Work to do: Reproduce, please, only the lines from the first line below to the line containing "R = math.radians", inclusive.

[Records excerpted from a collection]
• • •

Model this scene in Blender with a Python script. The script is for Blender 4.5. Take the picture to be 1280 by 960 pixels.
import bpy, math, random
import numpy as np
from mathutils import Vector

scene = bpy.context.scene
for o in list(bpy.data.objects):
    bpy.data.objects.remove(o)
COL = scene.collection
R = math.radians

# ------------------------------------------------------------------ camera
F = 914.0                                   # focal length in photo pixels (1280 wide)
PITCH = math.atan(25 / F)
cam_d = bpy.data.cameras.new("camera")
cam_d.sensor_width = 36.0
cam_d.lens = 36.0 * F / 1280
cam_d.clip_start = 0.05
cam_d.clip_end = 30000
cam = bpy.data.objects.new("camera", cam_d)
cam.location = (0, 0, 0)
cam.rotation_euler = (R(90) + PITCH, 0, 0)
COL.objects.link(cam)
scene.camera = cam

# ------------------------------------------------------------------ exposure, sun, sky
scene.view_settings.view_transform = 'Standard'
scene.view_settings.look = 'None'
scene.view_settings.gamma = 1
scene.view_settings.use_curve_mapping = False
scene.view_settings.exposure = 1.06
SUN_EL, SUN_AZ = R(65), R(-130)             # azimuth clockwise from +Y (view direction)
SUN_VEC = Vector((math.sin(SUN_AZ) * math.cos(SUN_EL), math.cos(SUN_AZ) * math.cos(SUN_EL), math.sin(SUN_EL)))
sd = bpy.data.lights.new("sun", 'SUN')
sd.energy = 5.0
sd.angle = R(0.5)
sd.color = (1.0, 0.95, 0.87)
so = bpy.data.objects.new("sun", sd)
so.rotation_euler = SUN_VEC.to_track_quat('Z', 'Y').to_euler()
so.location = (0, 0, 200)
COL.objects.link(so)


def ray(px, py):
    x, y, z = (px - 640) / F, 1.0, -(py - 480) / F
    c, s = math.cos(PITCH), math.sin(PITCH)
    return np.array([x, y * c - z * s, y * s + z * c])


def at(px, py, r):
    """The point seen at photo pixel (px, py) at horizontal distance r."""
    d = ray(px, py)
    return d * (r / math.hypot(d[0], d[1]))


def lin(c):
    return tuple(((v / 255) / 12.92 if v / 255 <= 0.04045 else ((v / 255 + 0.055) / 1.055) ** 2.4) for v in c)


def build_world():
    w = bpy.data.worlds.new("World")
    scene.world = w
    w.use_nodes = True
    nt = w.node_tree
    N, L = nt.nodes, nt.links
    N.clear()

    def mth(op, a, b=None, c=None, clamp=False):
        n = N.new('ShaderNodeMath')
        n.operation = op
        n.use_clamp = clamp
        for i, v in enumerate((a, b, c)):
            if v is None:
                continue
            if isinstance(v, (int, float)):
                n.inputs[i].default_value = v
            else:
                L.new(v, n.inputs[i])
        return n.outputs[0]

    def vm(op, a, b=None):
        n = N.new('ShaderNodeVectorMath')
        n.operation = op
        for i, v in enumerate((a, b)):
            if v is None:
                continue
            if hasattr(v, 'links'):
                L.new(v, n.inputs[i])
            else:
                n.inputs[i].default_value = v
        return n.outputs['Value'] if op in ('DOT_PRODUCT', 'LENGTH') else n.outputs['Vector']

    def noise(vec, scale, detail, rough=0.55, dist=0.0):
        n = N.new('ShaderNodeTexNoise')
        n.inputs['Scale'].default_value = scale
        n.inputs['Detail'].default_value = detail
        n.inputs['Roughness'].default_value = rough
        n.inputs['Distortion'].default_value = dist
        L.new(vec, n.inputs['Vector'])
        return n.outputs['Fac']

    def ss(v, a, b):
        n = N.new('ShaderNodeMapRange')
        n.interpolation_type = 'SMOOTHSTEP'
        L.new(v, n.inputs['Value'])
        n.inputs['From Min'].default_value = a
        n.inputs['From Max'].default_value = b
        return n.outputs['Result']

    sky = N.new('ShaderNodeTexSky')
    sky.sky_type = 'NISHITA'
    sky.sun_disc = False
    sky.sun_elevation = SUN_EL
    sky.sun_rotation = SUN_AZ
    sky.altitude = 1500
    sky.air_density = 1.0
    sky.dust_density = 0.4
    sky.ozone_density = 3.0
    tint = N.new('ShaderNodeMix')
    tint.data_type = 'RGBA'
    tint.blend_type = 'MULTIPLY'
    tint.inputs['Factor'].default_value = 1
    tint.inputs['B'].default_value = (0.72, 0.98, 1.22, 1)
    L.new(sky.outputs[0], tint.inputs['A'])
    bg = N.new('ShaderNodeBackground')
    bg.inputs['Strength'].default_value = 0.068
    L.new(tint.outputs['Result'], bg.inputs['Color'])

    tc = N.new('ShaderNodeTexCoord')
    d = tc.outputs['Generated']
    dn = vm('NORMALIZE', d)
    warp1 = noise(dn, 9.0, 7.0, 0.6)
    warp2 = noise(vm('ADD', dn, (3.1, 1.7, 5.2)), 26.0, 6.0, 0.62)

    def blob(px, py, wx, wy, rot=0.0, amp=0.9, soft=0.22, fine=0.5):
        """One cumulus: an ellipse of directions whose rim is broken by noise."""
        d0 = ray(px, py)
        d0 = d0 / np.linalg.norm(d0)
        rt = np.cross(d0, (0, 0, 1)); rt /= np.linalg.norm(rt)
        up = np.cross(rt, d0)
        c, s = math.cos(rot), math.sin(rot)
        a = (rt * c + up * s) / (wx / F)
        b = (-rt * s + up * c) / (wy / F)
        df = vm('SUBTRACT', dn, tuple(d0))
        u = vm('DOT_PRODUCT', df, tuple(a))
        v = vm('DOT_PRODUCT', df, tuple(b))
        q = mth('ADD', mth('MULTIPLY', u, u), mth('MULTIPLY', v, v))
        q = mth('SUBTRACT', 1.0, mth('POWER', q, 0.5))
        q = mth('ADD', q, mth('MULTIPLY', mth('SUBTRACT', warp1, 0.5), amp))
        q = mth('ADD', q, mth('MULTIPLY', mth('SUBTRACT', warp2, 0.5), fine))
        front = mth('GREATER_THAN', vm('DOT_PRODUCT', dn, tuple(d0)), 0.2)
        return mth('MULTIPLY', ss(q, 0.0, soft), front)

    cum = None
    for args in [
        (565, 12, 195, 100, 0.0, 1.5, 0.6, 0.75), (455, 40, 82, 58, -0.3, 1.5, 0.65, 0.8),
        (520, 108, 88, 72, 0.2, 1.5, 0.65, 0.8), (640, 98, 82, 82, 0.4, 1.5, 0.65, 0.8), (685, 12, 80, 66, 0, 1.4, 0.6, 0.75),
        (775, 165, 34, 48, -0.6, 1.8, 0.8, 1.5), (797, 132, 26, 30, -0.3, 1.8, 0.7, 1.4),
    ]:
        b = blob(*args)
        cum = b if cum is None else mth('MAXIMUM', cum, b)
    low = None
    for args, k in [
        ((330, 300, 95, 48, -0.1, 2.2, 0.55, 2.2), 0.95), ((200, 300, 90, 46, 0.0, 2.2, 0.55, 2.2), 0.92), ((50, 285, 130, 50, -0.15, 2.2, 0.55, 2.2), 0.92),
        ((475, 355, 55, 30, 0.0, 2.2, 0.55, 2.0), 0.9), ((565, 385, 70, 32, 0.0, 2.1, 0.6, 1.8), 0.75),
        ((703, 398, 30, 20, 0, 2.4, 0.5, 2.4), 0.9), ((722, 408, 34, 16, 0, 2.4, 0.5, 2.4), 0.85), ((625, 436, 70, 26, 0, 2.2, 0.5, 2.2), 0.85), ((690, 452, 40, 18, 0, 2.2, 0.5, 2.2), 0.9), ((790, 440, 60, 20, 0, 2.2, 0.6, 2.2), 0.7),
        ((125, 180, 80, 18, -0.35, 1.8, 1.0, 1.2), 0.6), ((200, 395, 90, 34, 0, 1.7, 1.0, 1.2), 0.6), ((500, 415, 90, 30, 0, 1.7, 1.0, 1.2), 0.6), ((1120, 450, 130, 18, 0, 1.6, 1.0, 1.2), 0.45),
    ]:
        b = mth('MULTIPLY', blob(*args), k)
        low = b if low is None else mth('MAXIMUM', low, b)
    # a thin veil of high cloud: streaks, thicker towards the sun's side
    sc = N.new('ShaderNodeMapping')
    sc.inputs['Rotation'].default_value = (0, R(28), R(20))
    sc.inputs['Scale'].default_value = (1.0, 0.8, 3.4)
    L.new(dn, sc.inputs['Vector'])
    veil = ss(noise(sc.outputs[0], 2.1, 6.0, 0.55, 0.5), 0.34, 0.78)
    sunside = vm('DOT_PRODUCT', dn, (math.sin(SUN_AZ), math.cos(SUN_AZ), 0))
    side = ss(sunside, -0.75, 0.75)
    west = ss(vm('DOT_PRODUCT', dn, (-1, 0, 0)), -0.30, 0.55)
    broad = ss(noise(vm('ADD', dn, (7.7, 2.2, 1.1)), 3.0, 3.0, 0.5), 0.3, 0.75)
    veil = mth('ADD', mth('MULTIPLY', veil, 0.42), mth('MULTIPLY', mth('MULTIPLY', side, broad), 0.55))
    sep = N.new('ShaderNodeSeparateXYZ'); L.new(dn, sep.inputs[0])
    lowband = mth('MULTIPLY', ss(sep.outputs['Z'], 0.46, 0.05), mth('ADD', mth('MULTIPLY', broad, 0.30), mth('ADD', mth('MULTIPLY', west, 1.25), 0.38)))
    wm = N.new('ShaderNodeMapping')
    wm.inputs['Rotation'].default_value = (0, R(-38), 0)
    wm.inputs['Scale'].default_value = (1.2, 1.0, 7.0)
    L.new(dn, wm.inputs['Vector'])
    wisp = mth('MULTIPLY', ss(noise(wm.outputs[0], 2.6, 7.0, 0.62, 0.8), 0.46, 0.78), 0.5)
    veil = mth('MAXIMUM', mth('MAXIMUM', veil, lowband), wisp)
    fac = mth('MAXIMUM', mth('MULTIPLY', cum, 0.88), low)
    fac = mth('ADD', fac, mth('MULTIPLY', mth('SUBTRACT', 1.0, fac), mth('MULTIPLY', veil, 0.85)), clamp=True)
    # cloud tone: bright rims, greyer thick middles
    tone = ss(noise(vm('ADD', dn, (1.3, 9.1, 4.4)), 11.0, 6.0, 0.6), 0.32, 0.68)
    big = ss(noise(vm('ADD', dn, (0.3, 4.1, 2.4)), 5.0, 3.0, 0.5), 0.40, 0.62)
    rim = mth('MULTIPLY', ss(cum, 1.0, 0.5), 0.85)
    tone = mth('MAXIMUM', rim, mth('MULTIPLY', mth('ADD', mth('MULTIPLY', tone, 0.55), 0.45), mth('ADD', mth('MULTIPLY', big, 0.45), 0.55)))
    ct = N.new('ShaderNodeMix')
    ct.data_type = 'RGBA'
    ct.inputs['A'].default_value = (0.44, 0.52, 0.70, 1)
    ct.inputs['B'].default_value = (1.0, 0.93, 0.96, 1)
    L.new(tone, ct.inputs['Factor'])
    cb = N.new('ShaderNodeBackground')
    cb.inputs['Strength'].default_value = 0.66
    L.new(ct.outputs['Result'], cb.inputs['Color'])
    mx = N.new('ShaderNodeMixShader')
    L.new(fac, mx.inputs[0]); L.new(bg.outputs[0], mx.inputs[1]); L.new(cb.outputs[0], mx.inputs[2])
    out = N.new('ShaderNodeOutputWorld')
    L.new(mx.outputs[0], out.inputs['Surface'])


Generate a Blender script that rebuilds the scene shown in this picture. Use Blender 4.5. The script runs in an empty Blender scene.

• • •

Response to the exercise:
Model this scene in Blender with a Python script. The script is for Blender 4.5. Take the picture to be 1280 by 960 pixels.
import bpy, math, random
import numpy as np
from mathutils import Vector

scene = bpy.context.scene
for o in list(bpy.data.objects):
    bpy.data.objects.remove(o)
COL = scene.collection
R = math.radians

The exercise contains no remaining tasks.